There is not the same objection to entertaining the appeal of the infant that prevails in the appeal of the other defendant. The infant is the ward, and entitled to the protection of the court upon a summary application as well as in a formal action. The right to relief once established, it is not within the discretion of the court absolutely to reject the summary application and remit the infant to his action. The court may, doubtless, staying adverse proceedings and protecting the subject-matter of the controversy pending the litigation, direct an action to be brought when a formal trial of any disputed questions of fact should be necessary or desirable. But the court, in this case, have absolutely denied the infant all relief, and so restricted and limited his right to bring an action as in effect to deprive him of that right, and place him in a worse position than he would have been without the intervention of the court. There are no disputed questions of fact which go to the equities of the claimant, and he is entitled to relief as a matter of right. The sale of his moiety of the premises was fraudulent, and the proceedings have been oppressive. The sale should be set aside and a re-sale should not be ordered. If the property should be sold for any reason, the sale should be in proceedings instituted under the statutes for the sale of the real estate of infants. The plaintiff and other parties should be at liberty to take any steps to assert and enforce any equities they may have as to the residue of the property and the money deposited with the county treasurer. There are no claims, legal or equitable, disclosed by the papers before us against the infant or his share of the estate. For the money borrowed he is not liable, nor can his estate be charged. The plaintiff, or the mortgagees to whose title he has succeeded, have made no advances to or for the benefit of the infant or his estate. The taxes are to be kept down and paid by the life estate, and not by the reversion. No claim can be made against him or his estate for taxes paid; the owner of the life estate can be compelled to pay them.

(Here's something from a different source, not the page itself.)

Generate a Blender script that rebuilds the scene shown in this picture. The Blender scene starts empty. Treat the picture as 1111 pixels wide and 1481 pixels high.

I have assumed that the proceedings for a partition were authorized by statute, and valid. It is not necessary to hold otherwise upon this appeal. The question will come up on the appeal from the judgment. I am, therefore, for dismissing the appeal of the defendant, Edwin Mills, from so much of the order as denies his application for a re-sale of the premises, and reversing the residue of the order as to him, without costs to either party as between him and the respondent, and for reversing the whole order as to the appellant, William Mills Hurtin, granting the motion to set aside the sale of his equal undivided half of the premises under the judgment in partition, and prohibiting a re-sale of the same under the judgment, with costs against the respondent.
CHURCH, Ch. J., ALLEN, PECKHAM and RAPALLO, JJ., concur.
GROVER, J., dissents.
FOLGER and ANDREWS, JJ., do not vote.
Ordered in accordance with opinion of ALLEN, J.